The likely next step I would take in improving this would probably be to stop using the clearcoat and another gossy in the way the diffeo setup adds the dual lobe (but probably a slightly different setup). Honestly this does a pretty decent job for being just about the simplest setup possible.
also since you mentioned teeth some extra procedural bump is great there too. just use the mapping node to stretch it out so you get the striations and its great (you can do the same for the nails as well)
Exactly.
Wow! The Cycles render is very good. Maybe still a bit too glossy in some places for my taste, but otherwise excellent.
Thanks a lot, I really like the result of your skin shadder, testing it right now :)

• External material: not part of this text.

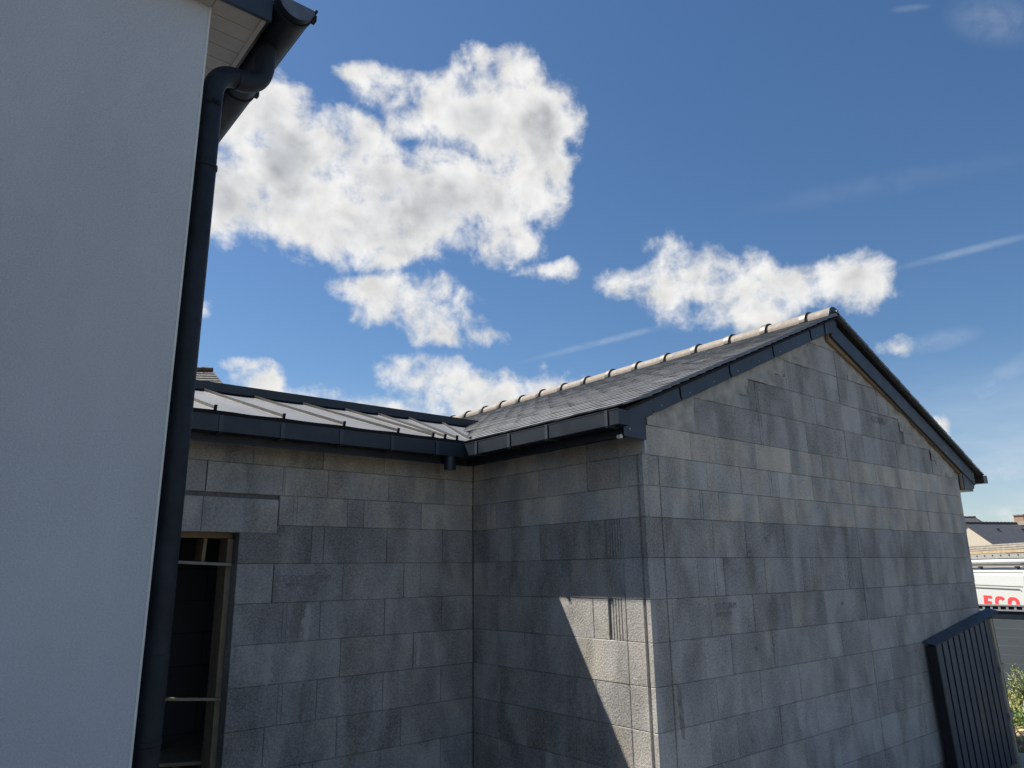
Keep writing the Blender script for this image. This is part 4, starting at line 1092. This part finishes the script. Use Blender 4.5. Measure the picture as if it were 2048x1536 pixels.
# chimney and small roof vents
ch = MB().box(72.9, 73.8, 20.5, 21.2, 4.2, 5.92).build('chimney', simple('tan_brick', (.42, .27, .18), .9, var=.15, scale=6), h1)
MB().box(72.85, 73.85, 20.45, 21.25, 5.1, 5.38).box(72.85, 73.85, 20.45, 21.25, 5.92, 6.0).build('chimney_band', M_patch, ch)
for t_ in (.165, .36, .40, .445):
    p = a1 + (b1 - a1) * t_ + n1 * .85 + Vector((0, 0, -.60))
    MB().obox(p, d1 * .22, n1 * .12, (0, 0, .10)).build('roof_vent', M_black, h1)
h2, d2, n2, a2, b2 = far_house('dark_roofed_house', 'small dark slate roof showing above the long roof of the cream house', (89.6, 31.4, 6.98), (91.0, 30.05, 6.98), 4.2, 2.9, M_cream, M_farslate, -2)
MB().prism([(90.95, 30.12, 6.98), (92.9, 28.3, 5.2), (88.3, 27.9, 5.2)], (0, 0, -.15)).build('hip_slope', M_farslate, h2)
# steep slate roof peeping over the wing, beside the downpipe
M_nearslate = course_mat('old_slates', (.13, .125, .13), .105, contrast=.30)
h3 = thing('slate_roofed_house', 'old slate roof end with mossy ridge tiles peeping over the zinc roof beside the downpipe', 'house', (5, 24, 0))
ra, rb = Vector((4.6, 26.2, 8.62)), Vector((7.22, 24.05, 8.50))
dd = (rb - ra).normalized(); nn_ = Vector((dd.y, -dd.x, 0)).normalized()
if nn_.dot(-ra) < 0: nn_ = -nn_
# the slope facing us, built in separate lapped courses
slp = 1.25; cr = bpy.data.objects.new('roof', None); link(cr, h3)
for i in range(34):
    a_ = i * .125; b_ = a_ + .135
    sh = .80 * (a_)                                      # hip end spreads as it falls
    wz = lambda s: -s * math.sin(math.atan(slp)); wy = lambda s: s * math.cos(math.atan(slp))
    p0 = ra + nn_ * wy(a_) + Vector((0, 0, wz(a_))); p1 = rb + dd * sh + nn_ * wy(a_) + Vector((0, 0, wz(a_)))
    p2 = rb + dd * (sh + .05) + nn_ * wy(b_) + Vector((0, 0, wz(b_) + .03)); p3 = ra + nn_ * wy(b_) + Vector((0, 0, wz(b_) + .03))
    off = Vector((0, 0, -.035))
    MB().add([p0, p1, p2, p3, p0 + off, p1 + off, p2 + off, p3 + off], [(0, 1, 2, 3), (4, 5, 6, 7), (0, 1, 5, 4), (1, 2, 6, 5), (2, 3, 7, 6), (3, 0, 4, 7)]).build('slate_course', simple('old_slate', (.030, .032, .038), .8, var=.35, scale=7, rnd=.1) if i == 0 else bpy.data.materials['old_slate'], cr)
rt = bpy.data.objects.new('ridge', None); link(rt, h3)
M_moss = simple('mossy_ridge_clay', (.085, .055, .035), .9, var=.6, scale=7)
L_ = (rb - ra).length
for i in range(10):
    p, q = ra + dd * (L_ * i / 10), ra + dd * (L_ * (i + .96) / 10)
    MB().tube([p + Vector((0, 0, .0)), p + dd * .03 + Vector((0, 0, .01)), q], [.10, .085, .075], 10).build('ridge_tile', M_moss, rt)
MB().prism([ra + nn_ * .1 - Vector((0, 0, .3)), rb + nn_ * .1 - Vector((0, 0, .3)), rb + nn_ * 2 + dd * 1.2 - Vector((0, 0, 3.2)), Vector((9, 22.5, 0)), Vector((4, 26, 0))], (0, 3, 0)).build('wall', M_cream, h3)

# ================================================================== plants
def leaf_mat(name, c1, c2):
    mt, k, b = new_mat(name)
    ge = k.n('ShaderNodeNewGeometry')
    k.l(k.mix(ge.outputs['Random Per Island'], rgba(c1), rgba(c2)), b.inputs['Base Color']); b.inputs['Roughness'].default_value = .5
    b.inputs['Transmission Weight'].default_value = 0; 
    return mt
M_leaf = leaf_mat('olive_leaf', (.17, .21, .08), (.36, .40, .20)); M_weed = leaf_mat('weed_leaf', (.08, .15, .04), (.26, .34, .12)); M_straw = leaf_mat('dry_straw', (.45, .36, .19), (.62, .53, .33)); M_grassy = leaf_mat('grass_blade', (.26, .27, .09), (.46, .42, .20))
M_twig = simple('twig', (.10, .075, .05), .9)
def leaf(mb, p, d, l, w_):
    d = d.normalized(); s = d.cross(Vector((random.uniform(-1, 1), random.uniform(-1, 1), random.uniform(-.3, 1))))
    if s.length < .01: return
    s.normalize(); u = s.cross(d) * .12
    mb.add([p, p + d * l * .45 + s * w_ / 2 + u * l, p + d * l, p + d * l * .45 - s * w_ / 2 + u * l], [(0, 1, 2), (0, 2, 3)])
def shrub(c, h, r, nleaf, label):
    t = thing('shrub', label, 'shrub', c)
    tw = MB(); lf = MB(); c = Vector(c)
    for i in range(9):
        a = random.uniform(0, 6.28); e = c + Vector((math.cos(a) * r * random.uniform(.3, 1), math.sin(a) * r * random.uniform(.3, 1), h * random.uniform(.6, 1.05)))
        mid = (c + e) / 2 + Vector((random.uniform(-.04, .04), random.uniform(-.04, .04), .04)); pts = bend(c, mid, e, 6)
        tw.tube(pts, [.009, .008, .007, .006, .005, .004, .003], 5)
        for q in range(nleaf // 9):
            s = random.uniform(.25, 1.0); k_ = min(5, int(s * 6)); p = pts[k_].lerp(pts[k_ + 1], s * 6 - k_) + Vector([random.gauss(0, .035) for _ in range(3)])
            leaf(lf, p, Vector((random.uniform(-1, 1), random.uniform(-1, 1), random.uniform(.1, 1.4))), random.uniform(.03, .055), random.uniform(.012, .02))
    tw.build('stems', M_twig, t); lf.build('foliage', M_leaf, t, fix=False)
shrub((12.2, 3.83, 0), .60, .17, 700, 'small pale olive-leaved shrub standing in front of the grey fence, nearer the gate leaf')
shrub((12.25, 3.48, 0), .76, .24, 1000, 'taller pale olive-leaved shrub in front of the fence at the right edge of the photo')
wd = MB(); gb = MB(); sw = MB()
for _ in range(2600):
    x, y = random.uniform(10.6, 12.4), random.uniform(2.3, 4.6)
    if random.random() < .0: continue
    for q in range(3): leaf(wd, Vector((x, y, random.uniform(.01, .12))), Vector((random.uniform(-1, 1), random.uniform(-1, 1), random.uniform(.1, 1.2))), random.uniform(.03, .07), random.uniform(.018, .035))
for _ in range(5200):
    x, y = random.uniform(11.4, 12.98), random.uniform(2.0, 5.2)
    leaf(gb, Vector((x, y, 0)), Vector((random.uniform(-.5, .5), random.uniform(-.5, .5), 1)), random.uniform(.08, .22), random.uniform(.006, .012))
for _ in range(6500):
    x, y = random.uniform(8.9, 11.2), random.uniform(1.8, 4.2)
    leaf(sw, Vector((x, y, random.uniform(0, .035))), Vector((random.uniform(-1, 1), random.uniform(-1, 1), random.uniform(.0, .35))), random.uniform(.05, .17), random.uniform(.006, .011))
for mb, nm, mt in ((wd, 'weeds', M_weed), (gb, 'grass', M_grassy), (sw, 'straw', M_straw)):
    o = mb.build(nm, mt, fix=False); o['kind'] = 'stuff'
st_ = thing('stone_slab', 'pale grey flat stone lying in the weeds in front of the fence', 'stone', (11.35, 3.2, 0))
mb = MB().prism([(11.1, 3.05, .05), (11.45, 2.98, .06), (11.62, 3.25, .07), (11.25, 3.35, .06)], (0, 0, .06)); mb.build('stone', simple('pale_stone', (.38, .38, .39), .9, var=.15), st_, .01)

Thank you very much J Cade, I think those settings will be extremely helpful. I had to postpone my Blender testing due to another project and a troublesome dental appointment, but I look forward to trying your settings soon. Much appreciated, and to everyone so far who has contributed ideas and explanations.
OK I just built a new shader and copied your setup exactly and something isn't right here. I get a scary grayscale skin texture, and I'd guess it's because of one or both of the following differences between my shader and yours.
- my Group Input has the same four connections (Base Color, Specular Map, Normal Map, and Bump Map after I renamed them), but only the Bump Map has a yellow dot, while in your example, the Base Color and Normal Map dots are yellow.
- I cannot find a way to add the figure into the slot on the Normal Map node, only "UV Map" is available from the drop-down.
Everything else is identical. Do you have any idea why I might have come up with those differences? Thanks very much.
edit: I think part of the problem was that I made the group before linking them to the image texture nodes, because now it appears to work. I still can't get the figure into that Normal Map node though.